We all interact with unreliable people. We are disappointed at times when someone fails to follow through on something they have agreed to do. If we’re honest with ourselves, we can’t be too hard on them, because we aren’t perfectly reliable ourselves. We’re all imperfect, falling short even when we do the best we can.
But when we enter a covenant relationship with God, we have a different experience. We receive promises from a perfectly reliable Being, someone who will never let us down and who will never fail to follow through. As He told Joseph Smith, “I, the Lord, am bound when ye do what I say” (Doctrine and Covenants 82:10). He will not deviate from His promises.
Jeremiah teaches this principle vividly by pointing to natural processes which we take for granted most of the time: the motion of celestial objects and our predictable experience of day and night:
Thus saith the Lord, which giveth the sun for a light by day, and the ordinances of the moon and of the stars for a light by night, which divideth the sea when the waves thereof roar; The Lord of hosts is his name:
If those ordinances depart from before me, saith the Lord, then the seed of Israel also shall cease from being a nation before me for ever.
Thus saith the Lord; If heaven above can be measured, and the foundations of the earth searched out beneath, I will also cast off all the seed of Israel for all that they have done, saith the Lord.
Jeremiah 31:35-37
In other words, if the sun stops rising every morning, like it has done your entire life, or if the moon and the stars don’t appear at night, then maybe you may have cause to doubt the promises I have made to you. The rising of the sun is a daily reminder of the constancy of God.
Two chapters later, Jeremiah makes the same point in different words:
Thus saith the Lord; If ye can break my covenant of the day, and my covenant of the night, and that there should not be day and night in their season;
Then may also my covenant be broken with David my servant, that he should not have a son to reign upon his throne; and with the Levites the priests, my ministers.

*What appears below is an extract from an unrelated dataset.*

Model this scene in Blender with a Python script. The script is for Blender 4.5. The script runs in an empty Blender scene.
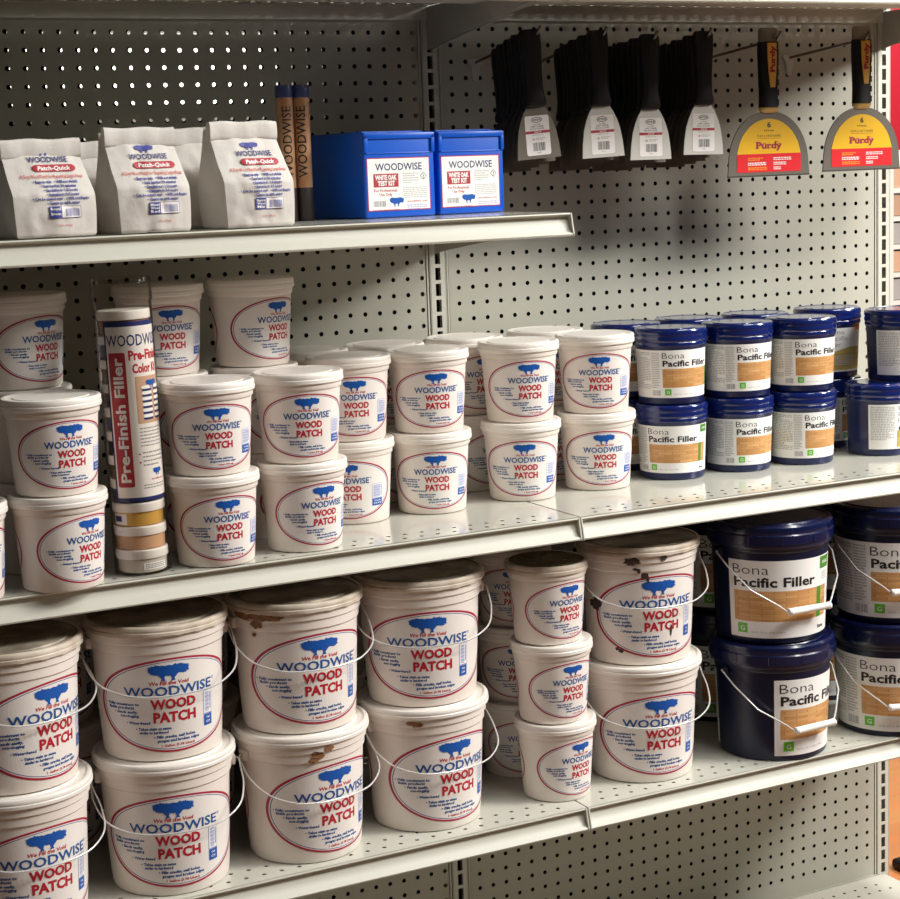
import bpy, math, random
from mathutils import noise, Vector
from math import sin, cos, pi, radians as rad, atan2, sqrt

random.seed(7)
S = bpy.context.scene
COL = S.collection

# ------------------------------------------------------------------ camera, world, lights
cam_data = bpy.data.cameras.new('camera')
cam = bpy.data.objects.new('camera', cam_data)
COL.objects.link(cam)
cam.location = (-1.28948350, -2.54458190, 0.158731459)
cam.rotation_euler = (1.41632914, 0.0363118531, -0.478190215)
cam_data.sensor_width = 36.0
cam_data.lens = 1782.19821 / 900.0 * 36.0
cam_data.clip_start = 0.05
S.camera = cam
CX, CY = cam.location.x, cam.location.y

w = bpy.data.worlds.new('store_ambient')
S.world = w
w.use_nodes = True
w.node_tree.nodes['Background'].inputs[0].default_value = (1.0, 0.96, 0.9, 1)
w.node_tree.nodes['Background'].inputs[1].default_value = 0.05

S.view_settings.view_transform = 'Standard'
S.view_settings.look = 'None'
S.view_settings.gamma = 1.0
S.view_settings.exposure = 0.27


def area(name, loc, target, sx, sy, power, col=(1.0, 0.985, 0.95)):
    l = bpy.data.lights.new(name, 'AREA')
    l.shape = 'RECTANGLE'; l.size = sx; l.size_y = sy; l.energy = power; l.color = col
    o = bpy.data.objects.new(name, l)
    COL.objects.link(o)
    o.location = loc
    d = [t - a for t, a in zip(target, loc)]
    o.rotation_euler = (math.acos(-d[2] / sqrt(sum(c * c for c in d))), 0, atan2(d[1], d[0]) - pi / 2)
    return o


area('ceiling_row_near', (1.25, -0.84, 2.0), (1.25, -0.84, 0), 3.4, 0.3, 70)
area('ceiling_row_middle', (1.6, -2.3, 2.1), (1.2, -0.9, -0.4), 3.2, 0.4, 58)
area('end_aisle_lamp', (2.9, -2.2, 1.7), (0.6, 0, -0.1), 0.9, 0.9, 112)
area('end_floor_fill', (3.1, 1.3, 2.0), (2.6, 1.3, -0.6), 1.0, 1.0, 26)  # added lamp that brightens the floor past the rack end

# ------------------------------------------------------------------ materials
MATS = {}


def lin(c):
    c /= 255.0
    return c / 12.92 if c <= 0.04045 else ((c + 0.055) / 1.055) ** 2.4


def rgb(r, g, b):
    return (lin(r), lin(g), lin(b), 1.0)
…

As the host of heaven cannot be numbered, neither the sand of the sea measured: so will I multiply the seed of David my servant, and the Levites that minister unto me.
Jeremiah 33:20-22
In the first passage, Jeremiah refers to the motion of the sun, moon, and stars as “ordinances.” An ordinance is the process of setting something in order. (See “ordinance,” Online Etymology Dictionary.) Once God established the motion of those heavenly bodies, they became reliable. We can count on them behaving in a predictable way. In the second passage, He refers to day and night as His covenant with us. Likewise, when we participate in priesthood ordinances and make sacred covenants with Him, our relationship with God is set in order. He makes promises to us which He will not break. He is bound to fulfill them, just as the sun is bound to rise every morning and set every evening.

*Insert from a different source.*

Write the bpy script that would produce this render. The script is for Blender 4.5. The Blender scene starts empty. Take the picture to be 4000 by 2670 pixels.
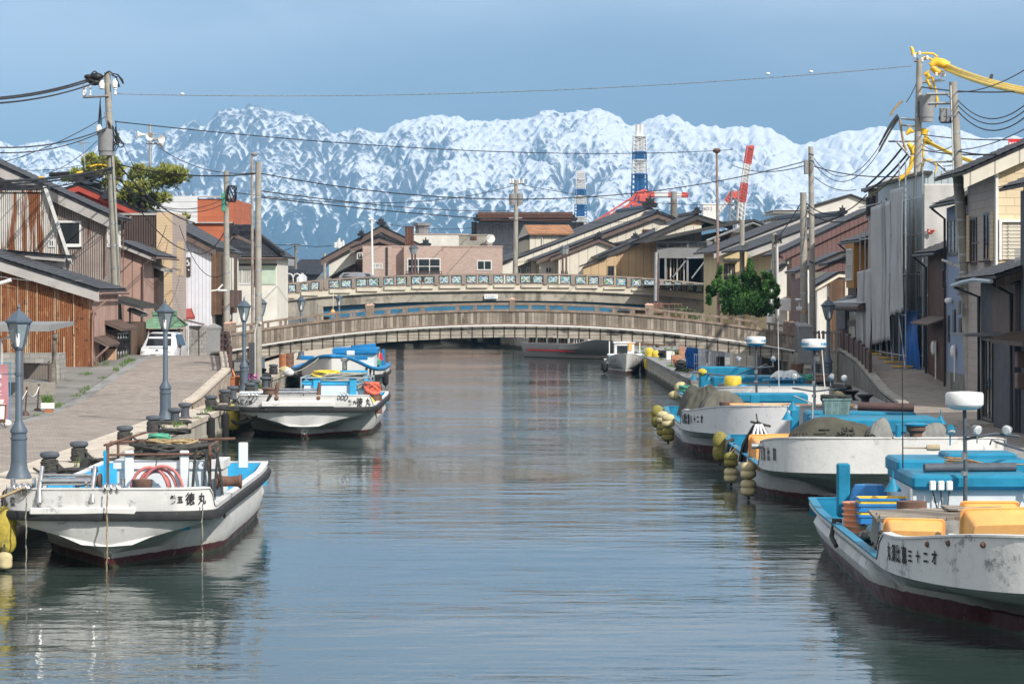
import bpy,math,random
import numpy as np
from mathutils import Vector,Matrix
R=math.radians
random.seed(11)
SC=bpy.context.scene
COL=SC.collection
F,CX,HY,CH=11920.0,2000.0,1124.0,5.6
def X(px,d):return(px-CX)*d/F
def Z(py,d):return CH-(py-HY)*d/F
def W(px,py,d):return Vector((X(px,d),d,Z(py,d)))
def V(*a):return Vector(a)
def lerp(a,b,t):return a+(b-a)*t
def sstep(a,b,x):
 t=min(1,max(0,(x-a)/(b-a)));return t*t*(3-2*t)
def pw(pts,x):
 if x<=pts[0][0]:return pts[0][1]
 for(a,p),(b,q)in zip(pts,pts[1:]):
  if x<=b:return p+(q-p)*(x-a)/(b-a)
 return pts[-1][1]
class MB:
 def __init__(s):s.v=[];s.f=[]
 def add(s,vs,fs):
  o=len(s.v);s.v+=[tuple(p)for p in vs];s.f+=[tuple(i+o for i in f)for f in fs];return s
 def box(s,a,b):
  x0,x1=sorted((a[0],b[0]));y0,y1=sorted((a[1],b[1]));z0,z1=sorted((a[2],b[2]))
  return s.add([(x0,y0,z0),(x1,y0,z0),(x1,y1,z0),(x0,y1,z0),(x0,y0,z1),(x1,y0,z1),(x1,y1,z1),(x0,y1,z1)],[(0,3,2,1),(4,5,6,7),(0,1,5,4),(1,2,6,5),(2,3,7,6),(3,0,4,7)])
 def cbox(s,c,size,rz=0,rx=0,ry=0,bev=0):
  c=Vector(c);hx,hy,hz=(k/2 for k in size)
  M=Matrix.Rotation(rz,3,'Z')@Matrix.Rotation(ry,3,'Y')@Matrix.Rotation(rx,3,'X')
  if bev:
   b=bev;P=[(-hx+b,-hy),(hx-b,-hy),(hx,-hy+b),(hx,hy-b),(hx-b,hy),(-hx+b,hy),(-hx,hy-b),(-hx,-hy+b)]
   vs=[]
   for z,k in((-hz,b),(-hz+b,0),(hz-b,0),(hz,b)):
    for x,y in P:
     vs.append(c+M@V(x*(1-k/hx),y*(1-k/hy),z))
   fs=[tuple(range(7,-1,-1)),tuple(range(24,32))]
   for j in range(3):
    for i in range(8):fs.append((j*8+i,j*8+(i+1)%8,j*8+8+(i+1)%8,j*8+8+i))
   return s.add(vs,fs)
  vs=[c+M@V(x,y,z)for z in(-hz,hz)for x,y in((-hx,-hy),(hx,-hy),(hx,hy),(-hx,hy))]
  return s.add(vs,[(0,3,2,1),(4,5,6,7),(0,1,5,4),(1,2,6,5),(2,3,7,6),(3,0,4,7)])
 def prism(s,poly,y0,y1):
  n=len(poly);vs=[(x,y0,z)for x,z in poly]+[(x,y1,z)for x,z in poly]
  fs=[tuple(range(n)),tuple(range(2*n-1,n-1,-1))]
  fs+=[(i,i+n,(i+1)%n+n,(i+1)%n)for i in range(n)]
  return s.add(vs,fs)
 def prismx(s,poly,x0,x1):
  n=len(poly);vs=[(x0,y,z)for y,z in poly]+[(x1,y,z)for y,z in poly]
  fs=[tuple(range(n-1,-1,-1)),tuple(range(n,2*n))]
  fs+=[(i,(i+1)%n,(i+1)%n+n,i+n)for i in range(n)]
  return s.add(vs,fs)
 def prismz(s,poly,z0,z1):
  n=len(poly);vs=[(x,y,z0)for x,y in poly]+[(x,y,z1)for x,y in poly]
  fs=[tuple(range(n-1,-1,-1)),tuple(range(n,2*n))]
  fs+=[(i,(i+1)%n,(i+1)%n+n,i+n)for i in range(n)]
  return s.add(vs,fs)
 def quad(s,a,b,c,d):return s.add([a,b,c,d],[(0,1,2,3)])
 def slab(s,a,b,c,d,t):
  a,b,c,d=map(Vector,(a,b,c,d));n=(b-a).cross(d-a).normalized()*t
  return s.add([a,b,c,d,a-n,b-n,c-n,d-n],[(0,1,2,3),(7,6,5,4),(0,4,5,1),(1,5,6,2),(2,6,7,3),(3,7,4,0)])
 def tube(s,pts,r,n=6,caps=True,closed=False):
  pts=[Vector(p)for p in pts];m=len(pts);rr=r if isinstance(r,(list,tuple))else[r]*m
  vs,fs=[],[];up=V(0,0,1)
  for i,p in enumerate(pts):
   if closed:t=pts[(i+1)%m]-pts[i-1]
   else:t=pts[min(i+1,m-1)]-pts[max(i-1,0)]
   t=t.normalized()if t.length>1e-9 else V(0,0,1)
   u=up-t*up.dot(t)
   if u.length<0.05:u=V(0,1,0)-t*t.y
   u.normalize();w=t.cross(u)
   for k in range(n):
    a=2*math.pi*k/n;vs.append(p+(u*math.sin(a)+w*math.cos(a))*rr[i])
  for i in range(m if closed else m-1):
   j=(i+1)%m
   for k in range(n):fs.append((i*n+k,i*n+(k+1)%n,j*n+(k+1)%n,j*n+k))
  if caps and not closed:fs+=[tuple(range(n-1,-1,-1)),tuple(range((m-1)*n,m*n))]
  return s.add(vs,fs)
 def lathe(s,prof,c=(0,0,0),n=16,axis='Z',sq=0.0):
  c=Vector(c);vs,fs=[],[];m=len(prof)
  for r,h in prof:
   for k in range(n):
    a=2*math.pi*(k+.5)/n;x,y=r*math.cos(a),r*math.sin(a)
    vs.append(c+(V(x,y,h)if axis=='Z' else V(h,x,y)if axis=='X' else V(y,h,x)))
  for i in range(m-1):
   for k in range(n):fs.append((i*n+k,i*n+(k+1)%n,(i+1)*n+(k+1)%n,(i+1)*n+k))
  fs+=[tuple(range(n-1,-1,-1)),tuple(range((m-1)*n,m*n))]
  return s.add(vs,fs)
 def grid(s,fn,nu,nv,close_u=False):
  vs=[fn(i/(nu if close_u else nu-1),j/(nv-1))for j in range(nv)for i in range(nu)]
  fs=[]
  for j in range(nv-1):
   for i in range(nu if close_u else nu-1):
    k=(i+1)%nu;fs.append((j*nu+i,j*nu+k,(j+1)*nu+k,(j+1)*nu+i))
  return s.add(vs,fs)
 def ball(s,c,r,n=10,m=7):
  c=Vector(c);rr=r if isinstance(r,(tuple,list))else(r,r,r)
  return s.lathe0(c,rr,n,m)
 def lathe0(s,c,rr,n,m):
  def fn(u,v):
   a=2*math.pi*u;b=math.pi*(v*.98+.01)-math.pi/2
   return c+V(rr[0]*math.cos(a)*math.cos(b),rr[1]*math.sin(a)*math.cos(b),rr[2]*math.sin(b))
  return s.grid(fn,n,m,True)
 def xf(s,M,i0=0):
  s.v[i0:]=[tuple(M@Vector(p))for p in s.v[i0:]];return s
def org(o):
 while o.parent:o=o.parent
 return Vector(o.location)
def part(mb,name,mat,parent=None,smooth=None,local=False):
 me=bpy.data.meshes.new(name)
 vs=mb.v
 if parent and not local:
  q=org(parent);vs=[(p[0]-q.x,p[1]-q.y,p[2]-q.z)for p in vs]
 me.from_pydata(vs,[],mb.f);me.update()
 if smooth is not None:
  me.polygons.foreach_set('use_smooth',[True]*len(me.polygons))
  if smooth:me.set_sharp_from_angle(angle=R(smooth))
 if mat:me.materials.append(mat)
 o=bpy.data.objects.new(name,me);COL.objects.link(o)
 if parent:o.parent=parent
 return o
def tag(o,label,cat,group=None):
 o['label']=label;o['category']=cat
 if group:o['group']=group
 return o
def thing(name,label,cat,loc=(0,0,0),rz=0,group=None):
 o=bpy.data.objects.new(name,None);o.empty_display_size=.2;COL.objects.link(o)
 o.location=loc;o.rotation_euler=(0,0,rz);return tag(o,label,cat,group)
def struct(mb,name,mat,smooth=None):
 o=part(mb,name,mat,None,smooth);o['kind']='structure';return o
KIDS={}
def dup(root,loc,rz=None,label=None,scale=None):
 def cp(o,par):
  c=o.copy();COL.objects.link(c)
  if par:c.parent=par
  for ch in o.children:cp(ch,c)
  return c
 c=cp(root,None);c.location=loc
 if rz is not None:c.rotation_euler=(0,0,rz)
 if scale:c.scale=scale
 if label:c['label']=label
 return c
def text(body,size,mat,parent,name='lettering',M=None,ext=0.004,squash=1.0,local=True,bold=0.0):
 cu=bpy.data.curves.new('txt','FONT');cu.body=body;cu.size=size;cu.extrude=ext;cu.align_x='CENTER';cu.align_y='CENTER'
 cu.offset=bold;cu.resolution_u=3
 o=bpy.data.objects.new('txt',cu);COL.objects.link(o);bpy.context.view_layer.update()
 me=bpy.data.meshes.new_from_object(o.evaluated_get(bpy.context.evaluated_depsgraph_get()))
 bpy.data.objects.remove(o);bpy.data.curves.remove(cu)
 me.name=name;me.transform((M or Matrix())@Matrix.Diagonal((squash,1,1,1)))
 if not local:me.transform(Matrix.Translation(-org(parent)))
 me.materials.clear();me.materials.append(mat)
 q=bpy.data.objects.new(name,me);COL.objects.link(q);q.parent=parent
 return q
def face_m(p,right,up):
 r=Vector(right).normalized();n=r.cross(Vector(up)).normalized();u=n.cross(r)
 return Matrix(((r.x,u.x,n.x,p[0]),(r.y,u.y,n.y,p[1]),(r.z,u.z,n.z,p[2]),(0,0,0,1)))
class NT:
 def __init__(s,name):
  s.m=bpy.data.materials.new(name);s.m.use_nodes=True;s.t=s.m.node_tree
  s.bsdf=s.t.nodes['Principled BSDF']
 def n(s,typ,ins=None,**kw):
  q=s.t.nodes.new('ShaderNode'+typ)
  for k,v in kw.items():setattr(q,k,v)
  for k,v in(ins or{}).items():s.put(q.inputs[k],v)
  return q
 def put(s,sock,v):
  if isinstance(v,bpy.types.NodeSocket):s.t.links.new(v,sock)
  elif isinstance(v,(tuple,list)):
   sock.default_value=(*v,1)if len(v)==3 and sock.type=='RGBA' else v
  else:sock.default_value=v
 def math(s,op,a,b=0.0,c=None):
  q=s.n('Math',{0:a,1:b},operation=op)
  if c is not None:s.put(q.inputs[2],c)
  return q.outputs[0]
 def obj(s):
  if not hasattr(s,'_o'):s._o=s.n('TexCoord').outputs['Object'];s._x=s.n('SeparateXYZ',{0:s._o}).outputs
  return s._o
 def xyz(s):s.obj();return s._x
 def noise(s,scale,detail=3,rough=.6,sc=(1,1,1),off=(0,0,0),dist=0):
  mp=s.n('Mapping',{'Vector':s.obj(),'Scale':sc,'Location':off}).outputs[0]
  return s.n('TexNoise',{'Vector':mp,'Scale':scale,'Detail':detail,'Roughness':rough,'Distortion':dist}).outputs[0]
 def ramp(s,f,a,b,lo=0,hi=1):
  return s.n('MapRange',{0:f,1:a,2:b,3:lo,4:hi},interpolation_type='SMOOTHSTEP').outputs[0]
 def mix(s,f,a,b,mode='MIX'):
  q=s.n('Mix',data_type='RGBA',blend_type=mode);s.put(q.inputs[0],f);s.put(q.inputs[6],a);s.put(q.inputs[7],b);return q.outputs[2]
 def bump(s,h,strength,dist,prev=None):
  q=s.n('Bump',{'Height':h,'Strength':strength,'Distance':dist})
  if prev:s.put(q.inputs['Normal'],prev)
  return q.outputs[0]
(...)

On very rare occasions as recorded in scripture, these cycles have been broken, at least from our perspective. Twice in the Old Testament, the day was lengthened miraculously (Joshua 10:12-14, 2 Kings 20:8-11; see also Habakkuk 3:11). When Jesus Christ was born, as prophesied by Samuel the Lamanite, a group of people on the American continent saw the sun set, but it remained light all night (3 Nephi 1:15-20, Helaman 14:3-6). Then, when He died, they experienced three days of darkness, which Samuel had also prophesied (3 Nephi 8:19-23, Helaman 14:20-27). Numerous prophets have told us that similar disruptions will occur before the Savior returns to earth. (See Isa. 13:10, Joel 2:31, Matt. 24:29, Doctrine and Covenants 29:14, 34:9, 45:42.)
But the sun didn’t actually stop rising, even though the Nephites couldn’t see it. After three days, the thick darkness disbursed, and they could see that the sun was still there (3 Nephi 10:9). They could relate to the Savior’s analogy when He appeared to them and used the sun as evidence of God’s reliability:”he maketh his sun to rise on the evil and on the good” (3 Nephi 12:45).
Today, I will be grateful for a perfectly reliable God who is willing to make covenants with me and who has provided ordinances to order my relationship with Him. I will be grateful for the ordinances of sun, moon, and stars and for His covenant of day and night, which provide a daily reminder of His constancy.